Two pillars commemorating Khrong Chandawong and his colleague at or near the place they were executed in 1961. On the left are two pillars in 2010 and on the right one pillar remaining in 2020. Credit: David JH Blake, Donlawat Sunsuk.

On May 31, 2020, two political science lecturers from Sakon Nakhon Rajabhat University, Wichan Ritthitham and Kriengkrai Srinonrueng, were part of an event showcasing musical performances, poetry reading, and a talk with Vitit Chandawong, Khrong’s son.

Jit Phoumisak: the Consummate Intellectual

The United States Information Service (USIS), a propaganda wing of the US government during the Cold War, thought that translating Karl Marx’s “Communist Manifesto” into Thai would dissuade Thais from communism. The service reached out to William Gedney, an American linguist, who brought on a young, brilliant Chulalongkorn student to help in translating the manifesto. 

Rather than being dissuaded, the young man, Jit Phoumisak, became convinced that Thailand could only develop by embracing socialism. He wrote the most famous Marxist treatise in Thailand, The Face of Thai Feudalism in 1957, the same year he was jailed on charges of communism.  

Source: Jit Phoumisak Memorial, Warichaphum District, Sakon Nakhon province (อนุสรณ์สถาน จิตร ภูมิศักดิ์ อ.วาริชภูมิ จ.สกลนคร)

While still in jail, Jit was inspired by the heroic lives of the Isaan politicians who had been killed, particularly Tiang and Khrong, and he wrote a song in their honor, “Political lament for Tiang Sirikhan and Teach Khrong Chandawong.”

Jit was cleared of charges of communism in 1964 and released from jail. It may have been in part his admiration of Tiang and Khrong that led him to join the communist insurgency in Sakon Nakhon where he himself was shot dead in 1966 at the age of 35.

Jit’s cause has recently been adopted by the new generation of students. 

In 1953, Jit had completely revamped an annual publication put out by Chulalongkorn University, published on King Chulalongkorn’s birthday on October 23. Then a third-year student, Jit had taken King Chulalongkorn off the cover and included articles written from a Marxist perspective. The outraged administration and student body forced Jit to explain his actions before 3,000 students in the university auditorium. An Engineering student rushed forward and threw Jit off the stage where he was further beaten. The students who attacked Jit were given a light punishment; Jit was suspended for a year.

Last month the president of Chulalongkorn University Student Union made an apology to Jit Phoumisak for the violence done unto him in 1953 and stated that Jit had upheld the highest ideals of the university.

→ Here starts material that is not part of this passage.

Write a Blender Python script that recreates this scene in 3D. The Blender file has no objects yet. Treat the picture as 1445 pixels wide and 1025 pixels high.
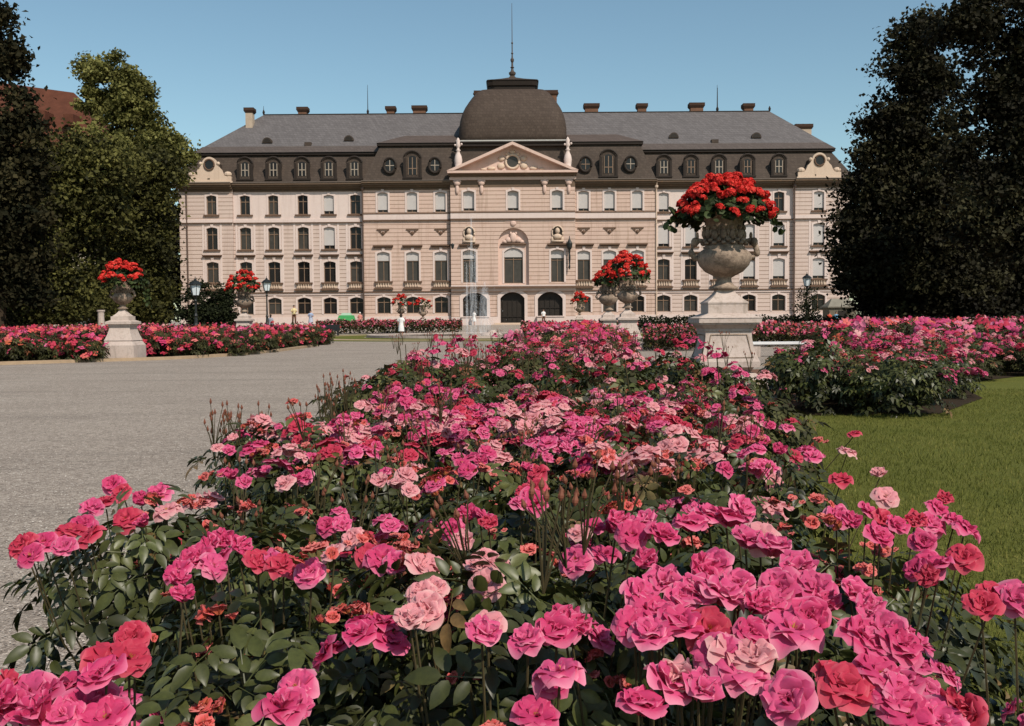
import bpy, bmesh, math, random
import numpy as np
from mathutils import Vector, Matrix
random.seed(7); RS = np.random.RandomState(11)
PI = math.pi
sc = bpy.context.scene
COL = sc.collection

# ---------------------------------------------------------------- camera
FPX = 1405.0; EYE = 1.3; PITCH = math.atan(63/1405); ROLL = 0.0072
_f = Vector((0, math.cos(PITCH), -math.sin(PITCH)))
_u0 = Vector((0, math.sin(PITCH), math.cos(PITCH))); _r0 = Vector((1, 0, 0))
_r = _r0*math.cos(ROLL) - _u0*math.sin(ROLL)
_u = _r0*math.sin(ROLL) + _u0*math.cos(ROLL)
cam_d = bpy.data.cameras.new('camera'); cam_d.sensor_width = 36; cam_d.lens = 36*FPX/1445
cam_d.clip_end = 6000; cam_d.clip_start = 0.05
cam = bpy.data.objects.new('camera', cam_d); COL.objects.link(cam)
M = Matrix((( _r.x, _u.x, -_f.x, 0), (_r.y, _u.y, -_f.y, 0), (_r.z, _u.z, -_f.z, EYE), (0, 0, 0, 1)))
cam.matrix_world = M
sc.camera = cam
cam_d.dof.use_dof = False

def ray(u, v):
    return _f*FPX + _r*(u-722.5) + _u*(512.5-v)
def PZ(u, v, z=0.0):
    d = ray(u, v); t = (z-EYE)/d.z
    return Vector((d.x*t, d.y*t, z))
def PY(u, v, Y):
    d = ray(u, v); t = Y/d.y
    return Vector((d.x*t, Y, EYE+d.z*t))
def gz(y):                       # terrain height
    if y < 92: return 0.0
    if y < 112: return 0.57*(y-92)/20
    return 0.57

# ---------------------------------------------------------------- materials
def mat(name, build):
    m = bpy.data.materials.new(name); m.use_nodes = True
    nt = m.node_tree; nt.nodes.clear()
    out = nt.nodes.new('ShaderNodeOutputMaterial')
    build(nt, out)
    return m
def N(nt, t, **k):
    n = nt.nodes.new(t)
    for a, b in k.items():
        if a.startswith('_'): setattr(n, a[1:], b)
        else: n.inputs[a.replace('__', ' ')].default_value = b
    return n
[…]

Although Jit was not from the Northeast, he has posthumously been adopted by Sakon Nakhon. The province recognizes “Jit Phoumisak Day” every year on May 5. A monument to Jit was officially unveiled on May 5, 2013, near the site where it is thought he was killed. The Political Science Department at the Sakon Nakhon Rajabhat University’s Faculty of Humanities and Social Sciences  set up the “Jit Phoumisak Room” as part of its Commoners Museum, which has an exhibition of Jit’s life and work.

“Jit Phoumisak Room” at Sakon Nakhon Rajabhat University. Source: The Isaander

Despite the apparent recognition of Jit Phoumisak, the province’s website makes no mention of Jit, or Tiang, or Khrong. The “history” page of the province’s website ends in the 1830s. Sakon Nakhon Rajabhat University likewise makes no mention of Jit or the Jit Phoumisak Room on its website.

What about the others?

There are other progressive and apparently forgotten voices of the Northeast from the 1940s to the 1960s. None of these people apparently have any memorial or recognition in their hometowns.

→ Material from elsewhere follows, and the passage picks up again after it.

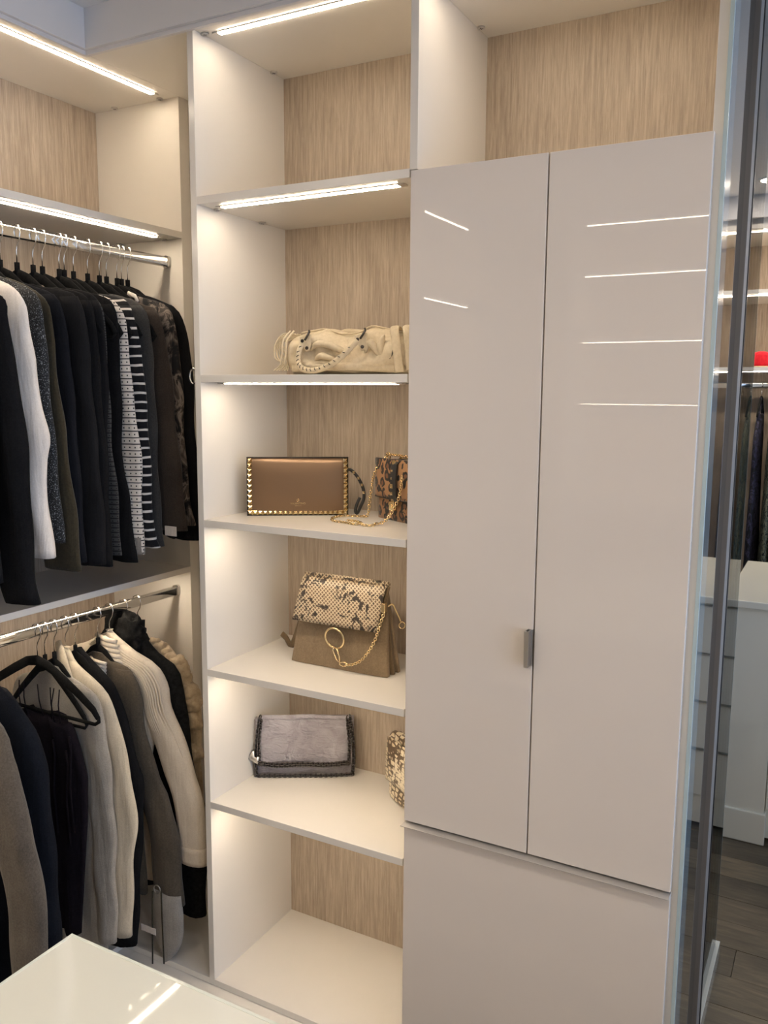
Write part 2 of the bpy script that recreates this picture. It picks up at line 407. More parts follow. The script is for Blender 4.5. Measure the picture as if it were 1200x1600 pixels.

A few have entries in Thai Wikipedia:

  • Chamlong Daoruang (MP, born in Baan Ngua Ba, Tambon Ngua Ba, Amphur Wapi Pathum, Mahasarakham)
  • Fong Sithitham (MP, born in present Muang Sam Sip District, Ubon)
  • Thep Chotinuchit (born in Nakhon Phanom, MP of Srisaket)
  • Thongin Phuriphat (MP, born in Ban Nong Yang, Hua Rua Subdistrict, Muang District, Ubon Ratchathani)

Some have no mention or a single mention in another Wikipedia entry:

  • Chalon Rawiwan (MP, Nongkhai)
  • Saing Marangkun (MP, Buriram)
  • Thawin Udon (MP, Roi Et)
  • Thawisak Triphli (MP, Khon Kaen)
  • Thim Phuriphat (MP, Ubon)
  • Thongphan Sutthimat (executed alongside Khrong Chandawong)

Hundreds, thousands of men and women have died to make Isaan better. When will Isaan’s real heroes be remembered and celebrated?

Works consulted: 

Charles F. Keyes, Isan: Regionalism in Northeastern Thailand (Ithaca: Cornell University Southeast Asia Program, Data Paper Number 66, March 1967).

Thak Chaloemtiarana, Thailand: The Politics of Despotic Paternalism (Ithaca: Cornell University Southeast Asia Program Publications, 2007).